Q: Why did we mail a voter registration form to Ms. Nudelman’s pet fish Princess.
A: “Nudelman says Princess might be on that list because the family once filled in the goldfish’s name when they got a second phone line for a computer.”
Dead goldfish offered the vote in Illinois, Associated Press, October 21, 2008
Fast Facts on Our Mail Voter Registration Efforts
- If your pet has received a voter registration application from us, it’s because your pets name is on a voting age population list of commercial data.
- Creating a list of unregistered individuals in an imperfect process. There are two steps in this process. First, we acquire a “voting age population” containing the names and address of most of the people in a state. Then we match that list against the state voter list to identify names of people who appear to be unregistered.
- There are a number of voting age population lists that are compiled by companies that create and sell mailing lists, primarily for use in commercial direct marketing. These voting age population lists are fairly comprehensive, comprising about 180 million households nationwide. They are compiled from an array of government and commercial sources.
- Some addresses or name listings on commercial lists contain errors or refer to people who no longer live at the listed address. Some of the people listed are recently deceased. These lists can contain a small percentage of listings that refer to no real person at all but fictitious names used to order products or services in the mail.
- Once we have a list of households in a state, then we match that list against a list of registered voters provided by state or local governments. Persons on the household lists who do not match with a name and address on the voter list are considered unregistered.
- The voter registration applications we send have the return address of the appropriate election official, so recipients send the applications directly to their state registration official.
- WVWV tracks data on applications that are returned to the recipients state registration official.
- We rematch each list against the voter list EVERY time it mails. Once we have a voting age population list and a voter list, WVWV matches those lists together.
Women’s Voices. Women Vote has created the Voter Participation Center to help WVWV register and motivate unmarried women, and other under-represented groups, to participate in the democratic process. WVWV and the Voter Participation Center are working to give a voice to the 20 million single women who did not vote in the 2004 election. Unmarried women are the fastest growing, large demographic in our country, yet they fail to register and vote at same rate as their married sisters.
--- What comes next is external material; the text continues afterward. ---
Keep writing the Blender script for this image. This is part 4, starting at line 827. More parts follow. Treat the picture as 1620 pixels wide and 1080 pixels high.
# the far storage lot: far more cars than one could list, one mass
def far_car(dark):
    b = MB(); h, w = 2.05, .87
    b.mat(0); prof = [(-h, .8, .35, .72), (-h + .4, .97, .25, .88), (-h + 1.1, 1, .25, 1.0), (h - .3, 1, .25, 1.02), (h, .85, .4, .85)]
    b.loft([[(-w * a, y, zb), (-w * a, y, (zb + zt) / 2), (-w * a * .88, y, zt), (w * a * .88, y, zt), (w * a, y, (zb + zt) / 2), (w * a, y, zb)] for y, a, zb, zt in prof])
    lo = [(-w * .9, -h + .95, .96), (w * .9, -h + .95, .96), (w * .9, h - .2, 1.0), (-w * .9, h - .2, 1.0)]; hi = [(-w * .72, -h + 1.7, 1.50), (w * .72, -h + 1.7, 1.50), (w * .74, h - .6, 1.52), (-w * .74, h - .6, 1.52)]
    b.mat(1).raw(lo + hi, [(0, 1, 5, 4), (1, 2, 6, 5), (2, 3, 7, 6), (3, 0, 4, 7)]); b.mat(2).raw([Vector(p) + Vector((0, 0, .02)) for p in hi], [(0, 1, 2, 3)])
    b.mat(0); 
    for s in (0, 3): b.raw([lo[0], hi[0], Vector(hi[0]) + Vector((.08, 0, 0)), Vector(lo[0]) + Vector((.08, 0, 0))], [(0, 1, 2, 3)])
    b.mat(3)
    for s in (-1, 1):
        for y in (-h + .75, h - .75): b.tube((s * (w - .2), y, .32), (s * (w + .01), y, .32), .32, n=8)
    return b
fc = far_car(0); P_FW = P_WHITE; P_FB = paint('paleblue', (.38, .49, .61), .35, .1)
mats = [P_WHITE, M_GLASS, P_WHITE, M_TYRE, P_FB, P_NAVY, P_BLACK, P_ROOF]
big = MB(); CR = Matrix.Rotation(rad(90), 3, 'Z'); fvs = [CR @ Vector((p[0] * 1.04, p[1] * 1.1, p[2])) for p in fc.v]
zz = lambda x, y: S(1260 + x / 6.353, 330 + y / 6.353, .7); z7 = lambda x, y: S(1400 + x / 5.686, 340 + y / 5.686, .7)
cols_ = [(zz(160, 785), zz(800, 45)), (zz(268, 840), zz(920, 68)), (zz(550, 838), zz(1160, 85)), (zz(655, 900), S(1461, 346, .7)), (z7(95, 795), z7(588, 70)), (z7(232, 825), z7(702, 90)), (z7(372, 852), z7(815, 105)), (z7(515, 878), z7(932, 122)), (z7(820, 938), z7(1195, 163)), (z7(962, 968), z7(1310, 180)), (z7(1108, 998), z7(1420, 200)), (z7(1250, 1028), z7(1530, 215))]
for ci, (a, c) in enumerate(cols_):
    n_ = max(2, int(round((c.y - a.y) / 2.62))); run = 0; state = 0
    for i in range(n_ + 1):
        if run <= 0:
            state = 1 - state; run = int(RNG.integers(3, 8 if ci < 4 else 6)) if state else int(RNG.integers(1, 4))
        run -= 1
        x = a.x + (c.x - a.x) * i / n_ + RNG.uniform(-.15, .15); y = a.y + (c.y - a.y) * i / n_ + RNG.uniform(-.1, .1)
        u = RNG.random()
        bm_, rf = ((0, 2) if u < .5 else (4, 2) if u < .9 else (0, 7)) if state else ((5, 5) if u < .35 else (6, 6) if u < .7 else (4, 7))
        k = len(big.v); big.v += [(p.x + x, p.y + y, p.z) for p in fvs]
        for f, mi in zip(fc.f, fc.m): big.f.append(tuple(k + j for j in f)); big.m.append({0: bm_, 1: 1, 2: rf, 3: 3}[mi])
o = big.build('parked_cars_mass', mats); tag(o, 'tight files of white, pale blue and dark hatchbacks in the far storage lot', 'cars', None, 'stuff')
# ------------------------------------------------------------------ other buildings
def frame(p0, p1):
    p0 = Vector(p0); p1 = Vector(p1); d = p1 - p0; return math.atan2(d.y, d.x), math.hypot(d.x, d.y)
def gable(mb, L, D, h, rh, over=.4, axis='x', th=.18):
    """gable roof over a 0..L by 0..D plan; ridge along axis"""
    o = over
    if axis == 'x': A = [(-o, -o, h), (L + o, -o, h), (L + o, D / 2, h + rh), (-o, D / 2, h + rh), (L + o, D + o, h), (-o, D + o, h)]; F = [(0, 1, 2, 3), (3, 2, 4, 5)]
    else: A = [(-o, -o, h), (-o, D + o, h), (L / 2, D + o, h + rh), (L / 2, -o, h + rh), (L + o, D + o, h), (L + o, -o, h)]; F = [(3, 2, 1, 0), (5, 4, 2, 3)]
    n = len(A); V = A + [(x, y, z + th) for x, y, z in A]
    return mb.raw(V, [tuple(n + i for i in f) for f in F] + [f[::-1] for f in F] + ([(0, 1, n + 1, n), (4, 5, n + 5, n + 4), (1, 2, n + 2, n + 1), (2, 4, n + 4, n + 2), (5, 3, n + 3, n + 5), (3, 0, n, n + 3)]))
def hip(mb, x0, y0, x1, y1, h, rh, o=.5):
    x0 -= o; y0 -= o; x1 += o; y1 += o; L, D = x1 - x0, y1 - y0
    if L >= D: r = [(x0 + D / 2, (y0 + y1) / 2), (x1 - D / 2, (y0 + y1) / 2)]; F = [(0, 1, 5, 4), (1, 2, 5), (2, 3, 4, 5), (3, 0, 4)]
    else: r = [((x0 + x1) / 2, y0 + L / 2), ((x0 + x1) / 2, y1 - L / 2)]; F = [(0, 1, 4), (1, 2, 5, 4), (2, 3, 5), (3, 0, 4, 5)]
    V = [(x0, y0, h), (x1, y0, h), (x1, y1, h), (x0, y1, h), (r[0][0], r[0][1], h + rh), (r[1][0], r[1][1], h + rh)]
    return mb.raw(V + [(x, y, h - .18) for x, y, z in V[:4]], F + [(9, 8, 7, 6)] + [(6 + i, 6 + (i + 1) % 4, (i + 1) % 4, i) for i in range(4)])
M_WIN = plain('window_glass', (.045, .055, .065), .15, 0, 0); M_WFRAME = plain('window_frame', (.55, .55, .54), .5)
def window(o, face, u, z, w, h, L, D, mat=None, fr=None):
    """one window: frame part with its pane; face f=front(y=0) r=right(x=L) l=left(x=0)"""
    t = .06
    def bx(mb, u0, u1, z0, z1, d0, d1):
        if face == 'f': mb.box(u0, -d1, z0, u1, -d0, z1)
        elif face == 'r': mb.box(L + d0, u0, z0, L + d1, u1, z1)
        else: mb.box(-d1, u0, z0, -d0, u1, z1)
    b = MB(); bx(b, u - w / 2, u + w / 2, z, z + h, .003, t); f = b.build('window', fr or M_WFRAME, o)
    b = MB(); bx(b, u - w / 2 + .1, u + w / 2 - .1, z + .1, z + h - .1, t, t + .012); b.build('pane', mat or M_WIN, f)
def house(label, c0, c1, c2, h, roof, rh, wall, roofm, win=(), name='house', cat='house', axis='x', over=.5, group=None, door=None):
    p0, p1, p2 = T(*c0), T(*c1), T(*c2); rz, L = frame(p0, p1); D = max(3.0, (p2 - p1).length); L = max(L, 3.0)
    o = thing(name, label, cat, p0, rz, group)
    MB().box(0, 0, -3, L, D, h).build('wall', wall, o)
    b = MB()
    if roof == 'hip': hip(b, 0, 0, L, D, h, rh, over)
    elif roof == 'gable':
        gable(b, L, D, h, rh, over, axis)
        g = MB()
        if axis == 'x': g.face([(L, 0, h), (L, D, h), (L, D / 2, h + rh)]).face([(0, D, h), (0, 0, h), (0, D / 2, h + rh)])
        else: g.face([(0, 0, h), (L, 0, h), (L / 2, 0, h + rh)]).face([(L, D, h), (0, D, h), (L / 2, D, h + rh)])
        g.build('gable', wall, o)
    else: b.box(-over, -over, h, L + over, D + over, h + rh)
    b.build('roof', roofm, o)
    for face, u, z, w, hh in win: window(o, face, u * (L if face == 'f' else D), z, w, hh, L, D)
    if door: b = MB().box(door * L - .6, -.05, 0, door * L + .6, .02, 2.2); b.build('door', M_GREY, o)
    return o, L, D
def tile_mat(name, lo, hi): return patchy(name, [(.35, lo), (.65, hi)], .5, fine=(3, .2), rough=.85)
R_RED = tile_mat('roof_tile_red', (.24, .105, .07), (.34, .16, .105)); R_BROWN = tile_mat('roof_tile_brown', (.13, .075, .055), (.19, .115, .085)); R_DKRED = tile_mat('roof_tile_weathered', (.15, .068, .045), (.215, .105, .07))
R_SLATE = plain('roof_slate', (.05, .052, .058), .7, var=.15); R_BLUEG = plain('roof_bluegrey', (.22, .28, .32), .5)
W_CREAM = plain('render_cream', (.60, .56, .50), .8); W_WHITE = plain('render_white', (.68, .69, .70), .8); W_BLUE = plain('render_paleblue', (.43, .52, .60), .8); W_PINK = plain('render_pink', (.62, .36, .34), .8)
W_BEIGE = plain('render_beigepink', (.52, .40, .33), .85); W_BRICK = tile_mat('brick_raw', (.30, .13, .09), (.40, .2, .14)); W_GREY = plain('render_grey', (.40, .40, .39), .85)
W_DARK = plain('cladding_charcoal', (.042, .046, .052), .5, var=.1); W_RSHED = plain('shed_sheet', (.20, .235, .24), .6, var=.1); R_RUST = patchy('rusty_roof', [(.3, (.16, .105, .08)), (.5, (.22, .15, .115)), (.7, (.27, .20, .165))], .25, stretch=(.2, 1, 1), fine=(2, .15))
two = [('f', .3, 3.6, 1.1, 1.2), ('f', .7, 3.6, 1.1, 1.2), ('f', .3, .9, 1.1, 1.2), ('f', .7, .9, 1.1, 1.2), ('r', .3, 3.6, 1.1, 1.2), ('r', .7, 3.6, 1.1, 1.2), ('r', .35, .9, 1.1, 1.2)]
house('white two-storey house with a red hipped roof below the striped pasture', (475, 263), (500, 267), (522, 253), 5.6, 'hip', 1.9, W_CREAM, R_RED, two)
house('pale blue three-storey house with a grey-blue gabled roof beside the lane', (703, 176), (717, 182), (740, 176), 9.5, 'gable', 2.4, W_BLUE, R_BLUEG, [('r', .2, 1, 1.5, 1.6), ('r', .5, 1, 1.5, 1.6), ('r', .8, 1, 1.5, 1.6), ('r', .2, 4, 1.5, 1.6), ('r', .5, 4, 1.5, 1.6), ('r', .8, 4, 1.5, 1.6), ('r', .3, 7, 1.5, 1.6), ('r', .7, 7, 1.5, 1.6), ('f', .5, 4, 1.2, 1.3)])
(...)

WVWV and the Voter Participation Center have teamed up to encourage unmarried women and other under-represented groups to take an active role in their country, by registering to vote, voting and making their voices heard in the policy process. The Voter Participation Center is reaching out to underrepresented groups by making registering and participating as easy as possible. VPC mailings include important voting information and useful resources, such as an actual voter registration form.
The Voter Participation Center is a project of Women’s Voices. Women Vote. The Voter Participation Center works to study ways to encourage voting and to increase participation in the electorate. The Voter Participation Center is a non-partisan, non-profit organization that does not support any candidate.